### THE PROBLEM
Check each line of the material below for "scene", then copy the ones that contain it.

--- Start COLLECTED DATA ---

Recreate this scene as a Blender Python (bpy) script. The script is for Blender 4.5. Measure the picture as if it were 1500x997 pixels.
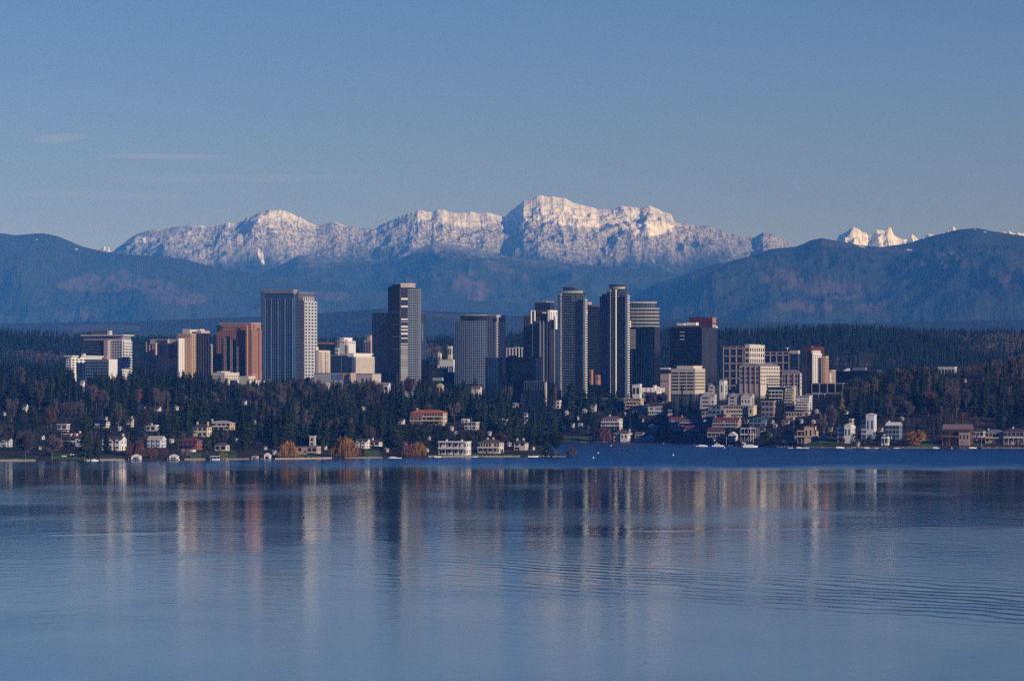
import bpy, math, random
import numpy as np
R = math.radians
rnd = random.Random(7)
for o in list(bpy.data.objects): bpy.data.objects.remove(o)
sc = bpy.context.scene
COL = sc.collection
# ------------------------------------------------------------------ camera, sky, sun, exposure
F, H, HY = 8000.0, 45.0, 583.0          # focal length in photo pixels, eye height, row of the horizon
cam = bpy.data.cameras.new('camera'); co = bpy.data.objects.new('camera', cam); COL.objects.link(co)
cam.sensor_width = 36; cam.lens = 36 * F / 1500; cam.shift_y = (HY - 498.5) / 1500
cam.clip_start = 1; cam.clip_end = 200000
co.location = (0, 0, H); co.rotation_euler = (R(90), 0, 0); sc.camera = co
SUN_A, SUN_E = 39.0, 17.0               # sun to the right of and behind the eye, low
w = bpy.data.worlds.new('World'); sc.world = w; w.use_nodes = True
nt = w.node_tree; N = nt.nodes; L = nt.links
bg = N['Background']; bg.inputs[1].default_value = 0.088
sky = N.new('ShaderNodeTexSky'); sky.sky_type = 'NISHITA'; sky.sun_disc = False
sky.sun_elevation = R(SUN_E); sky.sun_rotation = R(90 + SUN_A)
sky.air_density = 1.0; sky.dust_density = 0.35; sky.ozone_density = 3.0; sky.altitude = 50
tc = N.new('ShaderNodeTexCoord'); sep = N.new('ShaderNodeSeparateXYZ'); L.new(tc.outputs['Generated'], sep.inputs[0])
rp = N.new('ShaderNodeValToRGB'); rp.color_ramp.elements[0].position = 0.0; rp.color_ramp.elements[1].position = 0.5
E_ = rp.color_ramp.elements
E_[0].color = (0.72, 0.635, 1.17, 1); E_[1].color = (0.03, 0.16, 0.78, 1)
e = E_.new(0.035); e.color = (0.455, 0.505, 1.07, 1); e = E_.new(0.075); e.color = (0.315, 0.44, .97, 1)
e = E_.new(0.13); e.color = (0.08, 0.245, 0.85, 1)
L.new(sep.outputs[2], rp.inputs[0])
mul = N.new('ShaderNodeMix'); mul.data_type = 'RGBA'; mul.blend_type = 'MULTIPLY'; mul.inputs[0].default_value = 1
L.new(sky.outputs[0], mul.inputs[6]); L.new(rp.outputs[0], mul.inputs[7])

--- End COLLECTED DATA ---

### FINAL RESULT
Recreate this scene as a Blender Python (bpy) script. The script is for Blender 4.5. Measure the picture as if it were 1500x997 pixels.
sc = bpy.context.scene